◆ **Job**:
Each line in the material below, starting at the one with "Write the bpy" and ending at the one with "scene.camera = cam", is to be reproduced exactly; no picture is to be copied.

◆ **Excerpted records**:
══════════════════════════════

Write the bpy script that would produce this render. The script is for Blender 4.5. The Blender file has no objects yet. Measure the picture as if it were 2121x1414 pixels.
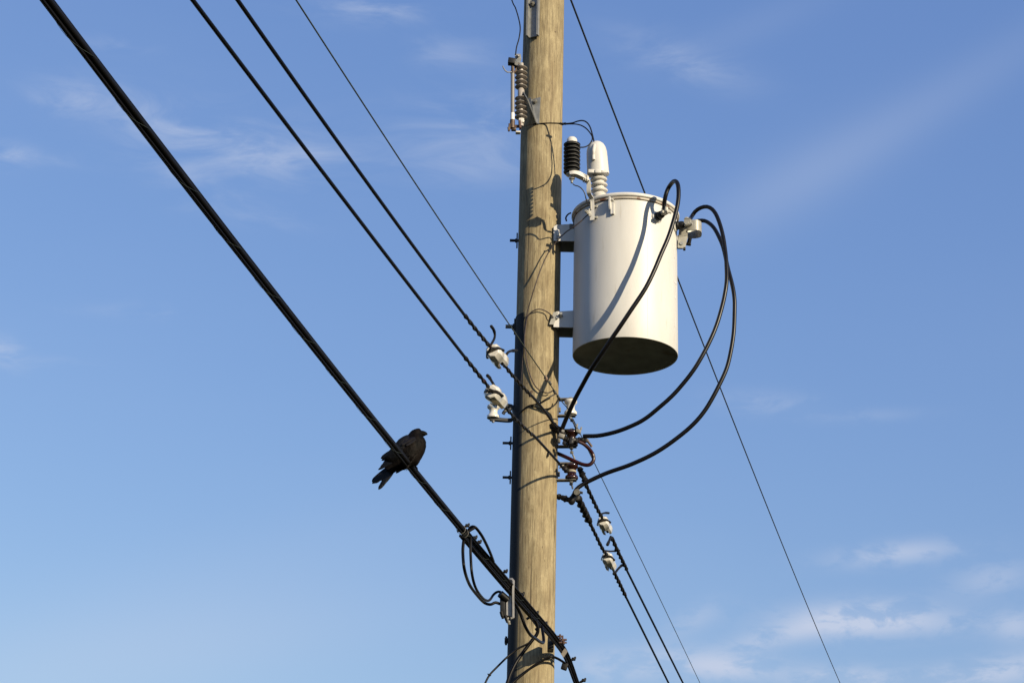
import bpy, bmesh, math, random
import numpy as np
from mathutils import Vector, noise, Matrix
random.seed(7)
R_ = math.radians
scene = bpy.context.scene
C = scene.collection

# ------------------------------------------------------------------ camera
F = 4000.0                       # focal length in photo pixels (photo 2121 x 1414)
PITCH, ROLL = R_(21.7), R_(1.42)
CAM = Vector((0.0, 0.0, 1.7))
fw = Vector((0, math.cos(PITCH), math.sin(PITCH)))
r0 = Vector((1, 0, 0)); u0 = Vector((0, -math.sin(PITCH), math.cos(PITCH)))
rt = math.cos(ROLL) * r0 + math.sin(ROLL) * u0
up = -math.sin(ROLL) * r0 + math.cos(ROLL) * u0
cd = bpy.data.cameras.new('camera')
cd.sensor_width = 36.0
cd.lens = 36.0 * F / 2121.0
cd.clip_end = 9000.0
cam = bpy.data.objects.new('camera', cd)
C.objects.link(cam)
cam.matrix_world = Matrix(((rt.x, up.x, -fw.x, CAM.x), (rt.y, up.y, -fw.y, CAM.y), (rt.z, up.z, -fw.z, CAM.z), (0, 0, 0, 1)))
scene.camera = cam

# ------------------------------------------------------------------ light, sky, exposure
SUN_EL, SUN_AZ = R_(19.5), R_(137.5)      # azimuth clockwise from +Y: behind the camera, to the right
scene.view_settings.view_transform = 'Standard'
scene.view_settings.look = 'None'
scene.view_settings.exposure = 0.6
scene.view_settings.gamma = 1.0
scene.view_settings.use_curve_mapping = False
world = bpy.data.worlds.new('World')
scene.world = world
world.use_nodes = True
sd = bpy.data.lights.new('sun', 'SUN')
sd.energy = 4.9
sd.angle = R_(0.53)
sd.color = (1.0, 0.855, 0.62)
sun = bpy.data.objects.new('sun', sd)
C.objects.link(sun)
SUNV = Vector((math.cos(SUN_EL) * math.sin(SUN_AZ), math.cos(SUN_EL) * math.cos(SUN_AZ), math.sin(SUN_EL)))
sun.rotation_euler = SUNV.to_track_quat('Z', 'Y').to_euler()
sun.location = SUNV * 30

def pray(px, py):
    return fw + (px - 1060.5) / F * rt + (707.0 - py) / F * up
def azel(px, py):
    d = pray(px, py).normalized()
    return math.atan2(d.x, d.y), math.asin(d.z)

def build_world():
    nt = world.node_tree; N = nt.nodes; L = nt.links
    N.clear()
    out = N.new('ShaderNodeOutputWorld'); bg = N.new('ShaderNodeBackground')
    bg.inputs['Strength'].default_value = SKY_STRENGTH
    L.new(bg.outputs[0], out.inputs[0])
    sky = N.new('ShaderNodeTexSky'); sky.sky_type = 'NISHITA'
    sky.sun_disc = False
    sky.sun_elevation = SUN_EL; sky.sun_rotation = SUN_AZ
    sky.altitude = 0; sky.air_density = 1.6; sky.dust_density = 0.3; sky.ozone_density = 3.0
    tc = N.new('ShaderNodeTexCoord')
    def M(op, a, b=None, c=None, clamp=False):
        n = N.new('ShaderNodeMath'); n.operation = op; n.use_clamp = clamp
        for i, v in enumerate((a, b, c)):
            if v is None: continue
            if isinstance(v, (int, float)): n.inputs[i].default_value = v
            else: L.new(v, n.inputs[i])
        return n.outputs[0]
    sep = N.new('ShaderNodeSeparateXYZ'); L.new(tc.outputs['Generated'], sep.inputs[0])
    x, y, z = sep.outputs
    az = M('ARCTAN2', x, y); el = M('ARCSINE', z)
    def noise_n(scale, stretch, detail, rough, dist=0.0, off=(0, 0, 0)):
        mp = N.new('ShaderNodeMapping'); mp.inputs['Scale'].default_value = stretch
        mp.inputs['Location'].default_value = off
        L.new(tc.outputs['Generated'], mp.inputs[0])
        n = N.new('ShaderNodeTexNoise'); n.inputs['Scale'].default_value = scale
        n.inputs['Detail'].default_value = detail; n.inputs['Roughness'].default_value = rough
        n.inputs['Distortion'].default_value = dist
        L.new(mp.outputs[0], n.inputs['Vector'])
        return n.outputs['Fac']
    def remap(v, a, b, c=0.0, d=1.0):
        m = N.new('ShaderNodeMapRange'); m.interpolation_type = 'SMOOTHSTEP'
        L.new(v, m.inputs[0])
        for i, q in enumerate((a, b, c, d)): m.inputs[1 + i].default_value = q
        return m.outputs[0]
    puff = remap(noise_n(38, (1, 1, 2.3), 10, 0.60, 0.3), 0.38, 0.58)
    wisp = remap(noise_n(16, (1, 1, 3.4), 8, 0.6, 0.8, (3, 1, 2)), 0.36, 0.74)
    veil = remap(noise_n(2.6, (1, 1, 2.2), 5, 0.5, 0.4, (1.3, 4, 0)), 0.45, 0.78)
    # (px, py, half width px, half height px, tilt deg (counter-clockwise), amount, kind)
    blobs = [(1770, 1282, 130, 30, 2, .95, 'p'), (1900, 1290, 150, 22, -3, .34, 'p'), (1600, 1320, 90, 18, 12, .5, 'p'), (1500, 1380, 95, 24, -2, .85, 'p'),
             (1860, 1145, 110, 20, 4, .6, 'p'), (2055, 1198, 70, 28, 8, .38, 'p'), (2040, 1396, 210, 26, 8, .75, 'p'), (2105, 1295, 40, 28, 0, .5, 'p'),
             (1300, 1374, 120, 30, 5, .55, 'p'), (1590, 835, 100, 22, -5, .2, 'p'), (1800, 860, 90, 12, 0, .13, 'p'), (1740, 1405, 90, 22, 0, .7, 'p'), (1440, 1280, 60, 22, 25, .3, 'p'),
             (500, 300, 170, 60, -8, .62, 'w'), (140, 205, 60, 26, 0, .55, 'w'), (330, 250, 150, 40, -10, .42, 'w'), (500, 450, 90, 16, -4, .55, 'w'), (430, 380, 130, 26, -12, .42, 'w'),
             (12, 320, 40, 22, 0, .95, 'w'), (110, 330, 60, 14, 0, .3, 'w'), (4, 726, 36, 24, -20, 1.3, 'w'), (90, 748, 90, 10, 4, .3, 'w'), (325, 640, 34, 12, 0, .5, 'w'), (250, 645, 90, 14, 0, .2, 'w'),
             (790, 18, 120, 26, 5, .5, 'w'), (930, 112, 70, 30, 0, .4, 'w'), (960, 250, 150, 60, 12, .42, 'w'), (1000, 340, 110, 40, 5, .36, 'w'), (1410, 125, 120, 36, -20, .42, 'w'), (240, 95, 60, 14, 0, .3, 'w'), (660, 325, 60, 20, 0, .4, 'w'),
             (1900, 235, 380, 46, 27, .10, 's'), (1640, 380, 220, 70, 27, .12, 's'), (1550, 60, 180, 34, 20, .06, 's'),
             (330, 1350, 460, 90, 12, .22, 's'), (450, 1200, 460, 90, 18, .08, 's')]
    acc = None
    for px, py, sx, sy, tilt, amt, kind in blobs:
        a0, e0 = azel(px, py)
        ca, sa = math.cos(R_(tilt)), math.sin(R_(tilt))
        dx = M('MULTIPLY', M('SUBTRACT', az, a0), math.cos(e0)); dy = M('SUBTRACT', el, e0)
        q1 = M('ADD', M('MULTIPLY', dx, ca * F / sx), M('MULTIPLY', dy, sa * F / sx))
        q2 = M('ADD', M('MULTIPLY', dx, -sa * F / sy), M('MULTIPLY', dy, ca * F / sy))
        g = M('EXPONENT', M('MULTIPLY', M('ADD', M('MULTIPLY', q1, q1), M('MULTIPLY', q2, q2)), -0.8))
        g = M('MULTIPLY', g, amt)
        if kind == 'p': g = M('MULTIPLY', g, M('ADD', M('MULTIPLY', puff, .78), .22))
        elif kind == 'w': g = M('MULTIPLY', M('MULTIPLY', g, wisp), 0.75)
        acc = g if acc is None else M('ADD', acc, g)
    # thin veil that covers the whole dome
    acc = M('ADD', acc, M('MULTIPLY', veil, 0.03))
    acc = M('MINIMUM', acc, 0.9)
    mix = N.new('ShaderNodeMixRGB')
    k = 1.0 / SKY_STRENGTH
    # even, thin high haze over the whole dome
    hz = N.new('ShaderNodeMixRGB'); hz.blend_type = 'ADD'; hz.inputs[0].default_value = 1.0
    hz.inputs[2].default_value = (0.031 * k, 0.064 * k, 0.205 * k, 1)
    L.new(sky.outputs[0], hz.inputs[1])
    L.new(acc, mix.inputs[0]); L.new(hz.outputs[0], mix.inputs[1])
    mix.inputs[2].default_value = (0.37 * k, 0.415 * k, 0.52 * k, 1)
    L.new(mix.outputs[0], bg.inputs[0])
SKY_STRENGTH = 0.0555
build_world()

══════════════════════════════

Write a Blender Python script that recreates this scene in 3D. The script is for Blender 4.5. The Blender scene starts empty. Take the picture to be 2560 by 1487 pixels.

══════════════════════════════

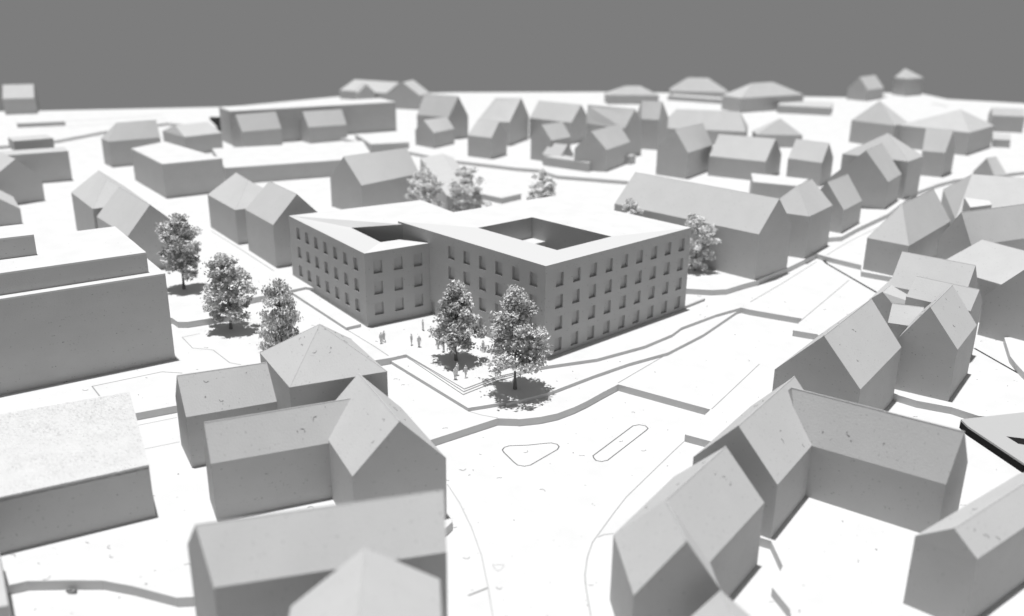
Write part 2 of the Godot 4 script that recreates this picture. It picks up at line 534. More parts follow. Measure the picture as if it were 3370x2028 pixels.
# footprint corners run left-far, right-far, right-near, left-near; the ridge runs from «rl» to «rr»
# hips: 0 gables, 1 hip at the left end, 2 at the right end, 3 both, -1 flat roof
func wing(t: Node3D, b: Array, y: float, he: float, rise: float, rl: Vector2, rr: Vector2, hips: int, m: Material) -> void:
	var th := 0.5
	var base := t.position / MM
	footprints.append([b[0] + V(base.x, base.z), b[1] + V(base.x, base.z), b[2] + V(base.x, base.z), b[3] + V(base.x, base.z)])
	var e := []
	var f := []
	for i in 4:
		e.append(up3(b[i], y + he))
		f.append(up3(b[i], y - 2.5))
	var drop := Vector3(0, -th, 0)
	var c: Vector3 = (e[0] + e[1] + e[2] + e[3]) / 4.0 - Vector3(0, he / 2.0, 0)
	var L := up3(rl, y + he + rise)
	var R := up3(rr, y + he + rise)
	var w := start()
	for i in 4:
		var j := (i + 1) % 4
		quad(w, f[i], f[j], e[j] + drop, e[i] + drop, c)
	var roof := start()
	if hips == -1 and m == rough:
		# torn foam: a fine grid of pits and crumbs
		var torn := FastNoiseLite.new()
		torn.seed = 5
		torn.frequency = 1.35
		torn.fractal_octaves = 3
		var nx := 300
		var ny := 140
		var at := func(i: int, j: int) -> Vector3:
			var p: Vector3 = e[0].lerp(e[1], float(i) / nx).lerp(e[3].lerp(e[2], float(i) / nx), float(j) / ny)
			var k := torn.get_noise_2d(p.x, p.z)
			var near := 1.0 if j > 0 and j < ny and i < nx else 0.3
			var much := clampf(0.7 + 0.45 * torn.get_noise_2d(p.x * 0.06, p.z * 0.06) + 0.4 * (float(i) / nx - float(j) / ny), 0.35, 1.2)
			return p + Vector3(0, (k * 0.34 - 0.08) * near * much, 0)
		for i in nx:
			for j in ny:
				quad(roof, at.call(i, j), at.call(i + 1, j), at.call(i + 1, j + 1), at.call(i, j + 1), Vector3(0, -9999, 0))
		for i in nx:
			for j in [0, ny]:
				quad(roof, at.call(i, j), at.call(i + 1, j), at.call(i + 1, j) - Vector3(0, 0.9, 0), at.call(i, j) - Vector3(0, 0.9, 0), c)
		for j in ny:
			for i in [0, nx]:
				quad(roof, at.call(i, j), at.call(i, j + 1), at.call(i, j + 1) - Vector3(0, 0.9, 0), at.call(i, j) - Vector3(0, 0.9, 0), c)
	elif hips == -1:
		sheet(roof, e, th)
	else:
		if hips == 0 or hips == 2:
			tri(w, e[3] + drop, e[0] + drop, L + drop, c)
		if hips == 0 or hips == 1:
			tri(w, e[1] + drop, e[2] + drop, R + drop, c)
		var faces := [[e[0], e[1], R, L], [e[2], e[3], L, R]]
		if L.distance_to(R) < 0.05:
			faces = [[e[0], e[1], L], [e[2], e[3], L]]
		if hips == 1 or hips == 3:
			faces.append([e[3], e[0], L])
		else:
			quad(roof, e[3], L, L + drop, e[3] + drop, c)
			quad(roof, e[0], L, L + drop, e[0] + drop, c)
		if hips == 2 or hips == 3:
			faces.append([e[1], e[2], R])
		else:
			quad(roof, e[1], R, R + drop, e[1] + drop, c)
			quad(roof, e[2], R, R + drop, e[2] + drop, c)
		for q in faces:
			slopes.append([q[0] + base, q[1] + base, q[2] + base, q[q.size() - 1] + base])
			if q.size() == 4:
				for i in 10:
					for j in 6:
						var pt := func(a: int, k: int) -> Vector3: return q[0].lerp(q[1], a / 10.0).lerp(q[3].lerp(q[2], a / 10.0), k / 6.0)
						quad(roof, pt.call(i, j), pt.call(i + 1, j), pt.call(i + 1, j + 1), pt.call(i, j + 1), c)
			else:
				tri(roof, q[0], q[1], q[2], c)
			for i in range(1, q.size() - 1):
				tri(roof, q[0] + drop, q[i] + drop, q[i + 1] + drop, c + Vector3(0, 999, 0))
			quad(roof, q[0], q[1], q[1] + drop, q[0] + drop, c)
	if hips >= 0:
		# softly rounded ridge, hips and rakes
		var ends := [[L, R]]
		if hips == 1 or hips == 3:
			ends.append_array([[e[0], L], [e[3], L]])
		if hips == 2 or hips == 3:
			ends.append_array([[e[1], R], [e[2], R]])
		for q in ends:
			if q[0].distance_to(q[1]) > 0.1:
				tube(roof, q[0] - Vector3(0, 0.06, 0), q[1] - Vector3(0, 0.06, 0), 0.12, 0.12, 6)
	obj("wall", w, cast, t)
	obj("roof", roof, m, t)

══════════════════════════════

◆ **Correct response**:
Write the bpy script that would produce this render. The script is for Blender 4.5. The Blender file has no objects yet. Measure the picture as if it were 2121x1414 pixels.
import bpy, bmesh, math, random
import numpy as np
from mathutils import Vector, noise, Matrix
random.seed(7)
R_ = math.radians
scene = bpy.context.scene
C = scene.collection

# ------------------------------------------------------------------ camera
F = 4000.0                       # focal length in photo pixels (photo 2121 x 1414)
PITCH, ROLL = R_(21.7), R_(1.42)
CAM = Vector((0.0, 0.0, 1.7))
fw = Vector((0, math.cos(PITCH), math.sin(PITCH)))
r0 = Vector((1, 0, 0)); u0 = Vector((0, -math.sin(PITCH), math.cos(PITCH)))
rt = math.cos(ROLL) * r0 + math.sin(ROLL) * u0
up = -math.sin(ROLL) * r0 + math.cos(ROLL) * u0
cd = bpy.data.cameras.new('camera')
cd.sensor_width = 36.0
cd.lens = 36.0 * F / 2121.0
cd.clip_end = 9000.0
cam = bpy.data.objects.new('camera', cd)
C.objects.link(cam)
cam.matrix_world = Matrix(((rt.x, up.x, -fw.x, CAM.x), (rt.y, up.y, -fw.y, CAM.y), (rt.z, up.z, -fw.z, CAM.z), (0, 0, 0, 1)))
scene.camera = cam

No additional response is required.